Dataset rows
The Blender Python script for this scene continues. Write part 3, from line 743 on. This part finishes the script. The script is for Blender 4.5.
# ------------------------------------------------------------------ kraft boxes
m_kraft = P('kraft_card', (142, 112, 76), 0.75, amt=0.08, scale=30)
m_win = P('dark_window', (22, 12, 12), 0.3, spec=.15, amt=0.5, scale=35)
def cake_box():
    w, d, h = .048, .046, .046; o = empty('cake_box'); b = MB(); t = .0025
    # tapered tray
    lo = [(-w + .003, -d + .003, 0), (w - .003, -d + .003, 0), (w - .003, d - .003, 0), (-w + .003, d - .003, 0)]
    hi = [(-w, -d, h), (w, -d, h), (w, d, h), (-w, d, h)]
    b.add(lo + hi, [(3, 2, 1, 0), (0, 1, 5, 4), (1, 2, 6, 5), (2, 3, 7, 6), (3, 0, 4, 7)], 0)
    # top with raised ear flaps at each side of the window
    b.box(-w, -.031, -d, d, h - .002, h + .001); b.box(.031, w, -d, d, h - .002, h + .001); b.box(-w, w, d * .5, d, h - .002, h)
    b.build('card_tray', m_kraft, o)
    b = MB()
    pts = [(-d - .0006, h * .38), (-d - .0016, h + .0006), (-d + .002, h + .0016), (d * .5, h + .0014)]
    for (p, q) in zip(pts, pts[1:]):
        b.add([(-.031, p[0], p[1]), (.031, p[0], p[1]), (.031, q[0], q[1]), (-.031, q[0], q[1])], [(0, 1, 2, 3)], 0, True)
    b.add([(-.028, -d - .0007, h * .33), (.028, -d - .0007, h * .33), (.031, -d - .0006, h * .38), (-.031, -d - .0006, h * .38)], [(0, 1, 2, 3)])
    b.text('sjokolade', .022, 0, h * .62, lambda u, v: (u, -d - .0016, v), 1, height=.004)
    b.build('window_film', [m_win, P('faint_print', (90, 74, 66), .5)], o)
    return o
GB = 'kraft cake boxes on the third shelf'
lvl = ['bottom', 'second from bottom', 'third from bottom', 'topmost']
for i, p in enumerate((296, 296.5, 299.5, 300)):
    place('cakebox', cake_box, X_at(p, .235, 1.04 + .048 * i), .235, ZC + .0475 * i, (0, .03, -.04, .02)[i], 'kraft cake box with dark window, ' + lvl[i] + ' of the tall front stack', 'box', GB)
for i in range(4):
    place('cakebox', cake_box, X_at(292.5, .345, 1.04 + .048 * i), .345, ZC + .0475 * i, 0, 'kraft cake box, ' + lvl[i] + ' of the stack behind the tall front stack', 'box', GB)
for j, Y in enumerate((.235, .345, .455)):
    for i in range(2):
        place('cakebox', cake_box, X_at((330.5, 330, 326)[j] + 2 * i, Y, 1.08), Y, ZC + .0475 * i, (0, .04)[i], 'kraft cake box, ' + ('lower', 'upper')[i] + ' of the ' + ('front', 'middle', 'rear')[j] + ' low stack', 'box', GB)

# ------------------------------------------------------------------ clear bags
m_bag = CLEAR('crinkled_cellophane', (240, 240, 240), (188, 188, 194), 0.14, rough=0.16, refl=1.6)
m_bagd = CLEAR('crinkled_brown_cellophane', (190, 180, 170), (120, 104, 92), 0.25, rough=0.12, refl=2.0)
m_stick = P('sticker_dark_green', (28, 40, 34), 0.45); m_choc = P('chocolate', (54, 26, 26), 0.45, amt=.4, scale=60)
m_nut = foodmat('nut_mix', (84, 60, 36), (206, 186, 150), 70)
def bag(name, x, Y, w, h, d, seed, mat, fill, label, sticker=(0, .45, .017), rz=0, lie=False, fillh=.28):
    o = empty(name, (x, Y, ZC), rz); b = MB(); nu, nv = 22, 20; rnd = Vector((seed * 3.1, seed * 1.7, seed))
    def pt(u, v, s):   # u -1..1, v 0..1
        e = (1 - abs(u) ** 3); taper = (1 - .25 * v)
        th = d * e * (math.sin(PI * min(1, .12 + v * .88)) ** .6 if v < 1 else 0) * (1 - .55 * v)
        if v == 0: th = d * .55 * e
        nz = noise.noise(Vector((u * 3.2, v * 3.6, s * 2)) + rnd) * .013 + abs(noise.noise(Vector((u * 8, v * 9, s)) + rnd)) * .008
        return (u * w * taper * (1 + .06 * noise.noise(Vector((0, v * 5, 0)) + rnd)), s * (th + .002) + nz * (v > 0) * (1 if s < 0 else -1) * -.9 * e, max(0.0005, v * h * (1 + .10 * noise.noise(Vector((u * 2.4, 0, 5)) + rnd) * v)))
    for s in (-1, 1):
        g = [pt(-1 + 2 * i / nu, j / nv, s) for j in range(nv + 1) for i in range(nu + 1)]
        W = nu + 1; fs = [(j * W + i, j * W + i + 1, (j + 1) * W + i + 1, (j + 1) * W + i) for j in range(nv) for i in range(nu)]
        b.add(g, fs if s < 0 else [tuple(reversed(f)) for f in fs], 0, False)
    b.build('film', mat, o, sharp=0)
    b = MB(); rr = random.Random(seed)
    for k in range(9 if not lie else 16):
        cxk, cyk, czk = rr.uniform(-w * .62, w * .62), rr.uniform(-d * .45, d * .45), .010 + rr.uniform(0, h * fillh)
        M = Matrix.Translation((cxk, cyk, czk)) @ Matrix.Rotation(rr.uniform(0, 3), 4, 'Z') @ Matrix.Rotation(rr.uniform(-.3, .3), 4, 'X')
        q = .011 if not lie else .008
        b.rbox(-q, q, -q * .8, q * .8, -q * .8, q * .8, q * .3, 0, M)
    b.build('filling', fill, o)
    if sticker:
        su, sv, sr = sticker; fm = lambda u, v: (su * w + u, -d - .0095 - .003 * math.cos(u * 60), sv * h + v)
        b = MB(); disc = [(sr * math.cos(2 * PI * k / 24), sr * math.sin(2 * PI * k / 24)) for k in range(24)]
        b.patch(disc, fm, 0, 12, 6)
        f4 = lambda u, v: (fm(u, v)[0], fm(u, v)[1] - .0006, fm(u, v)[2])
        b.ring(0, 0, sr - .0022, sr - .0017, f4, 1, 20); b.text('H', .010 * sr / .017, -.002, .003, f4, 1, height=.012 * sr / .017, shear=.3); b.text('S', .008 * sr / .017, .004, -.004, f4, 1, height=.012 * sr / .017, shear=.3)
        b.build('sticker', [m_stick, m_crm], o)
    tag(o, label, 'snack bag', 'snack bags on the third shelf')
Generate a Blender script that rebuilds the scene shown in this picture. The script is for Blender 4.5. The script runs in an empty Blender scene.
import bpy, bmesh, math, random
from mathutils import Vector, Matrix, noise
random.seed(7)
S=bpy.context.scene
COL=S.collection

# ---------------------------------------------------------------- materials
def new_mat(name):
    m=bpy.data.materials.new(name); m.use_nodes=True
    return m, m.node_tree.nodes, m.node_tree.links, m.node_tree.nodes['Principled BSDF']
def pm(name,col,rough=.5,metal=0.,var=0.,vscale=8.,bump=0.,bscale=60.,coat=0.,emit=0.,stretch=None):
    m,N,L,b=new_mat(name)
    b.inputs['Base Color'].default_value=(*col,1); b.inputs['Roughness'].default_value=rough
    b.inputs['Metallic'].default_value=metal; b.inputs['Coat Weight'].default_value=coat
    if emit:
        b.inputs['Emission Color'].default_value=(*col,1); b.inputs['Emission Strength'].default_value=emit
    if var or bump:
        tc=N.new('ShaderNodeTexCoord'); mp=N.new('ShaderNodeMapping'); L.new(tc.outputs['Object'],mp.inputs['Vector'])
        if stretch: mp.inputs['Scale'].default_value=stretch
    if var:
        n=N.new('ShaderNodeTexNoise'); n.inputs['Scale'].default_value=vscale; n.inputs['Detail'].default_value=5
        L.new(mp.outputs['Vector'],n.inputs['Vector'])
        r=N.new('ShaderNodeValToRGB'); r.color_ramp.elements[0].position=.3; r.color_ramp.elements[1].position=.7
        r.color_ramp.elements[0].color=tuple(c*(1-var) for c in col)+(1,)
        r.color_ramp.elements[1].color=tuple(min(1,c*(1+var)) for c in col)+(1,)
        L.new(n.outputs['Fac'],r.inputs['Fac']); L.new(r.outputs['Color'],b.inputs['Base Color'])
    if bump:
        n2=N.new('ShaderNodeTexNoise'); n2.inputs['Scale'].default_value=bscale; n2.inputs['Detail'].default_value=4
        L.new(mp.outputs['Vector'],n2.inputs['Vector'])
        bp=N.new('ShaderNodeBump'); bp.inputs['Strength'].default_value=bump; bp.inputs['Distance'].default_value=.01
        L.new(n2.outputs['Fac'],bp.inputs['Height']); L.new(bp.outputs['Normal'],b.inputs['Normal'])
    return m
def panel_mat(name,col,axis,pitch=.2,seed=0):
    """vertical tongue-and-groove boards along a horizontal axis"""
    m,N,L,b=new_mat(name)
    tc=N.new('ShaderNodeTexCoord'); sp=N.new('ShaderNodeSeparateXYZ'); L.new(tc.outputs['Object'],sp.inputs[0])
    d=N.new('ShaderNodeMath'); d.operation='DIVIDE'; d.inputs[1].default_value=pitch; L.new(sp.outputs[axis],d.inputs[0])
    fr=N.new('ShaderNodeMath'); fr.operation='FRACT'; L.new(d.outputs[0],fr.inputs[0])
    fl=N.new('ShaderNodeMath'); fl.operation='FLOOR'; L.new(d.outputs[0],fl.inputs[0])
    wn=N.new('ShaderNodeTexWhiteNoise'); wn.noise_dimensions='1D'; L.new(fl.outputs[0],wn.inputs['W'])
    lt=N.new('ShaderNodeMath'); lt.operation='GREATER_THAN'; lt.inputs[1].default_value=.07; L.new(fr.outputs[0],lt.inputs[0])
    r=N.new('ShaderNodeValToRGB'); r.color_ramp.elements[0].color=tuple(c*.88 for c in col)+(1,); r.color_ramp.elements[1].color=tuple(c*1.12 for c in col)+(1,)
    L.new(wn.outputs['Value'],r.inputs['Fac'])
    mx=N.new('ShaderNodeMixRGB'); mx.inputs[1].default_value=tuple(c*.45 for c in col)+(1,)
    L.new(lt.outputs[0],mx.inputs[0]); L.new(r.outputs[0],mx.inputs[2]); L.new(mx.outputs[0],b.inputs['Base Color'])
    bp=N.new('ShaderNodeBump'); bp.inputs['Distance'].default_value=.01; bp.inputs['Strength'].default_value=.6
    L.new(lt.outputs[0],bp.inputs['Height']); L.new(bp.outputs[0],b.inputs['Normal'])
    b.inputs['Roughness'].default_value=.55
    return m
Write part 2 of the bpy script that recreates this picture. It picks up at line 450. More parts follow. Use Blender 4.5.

### Given problem
Above are some lines. Repeat exactly, and only, those from the line that has "Generate a Blender" through the line that has "COL=S.collection".

### Full solution
Generate a Blender script that rebuilds the scene shown in this picture. The script is for Blender 4.5. The script runs in an empty Blender scene.
import bpy, bmesh, math, random
from mathutils import Vector, Matrix, noise
random.seed(7)
S=bpy.context.scene
COL=S.collection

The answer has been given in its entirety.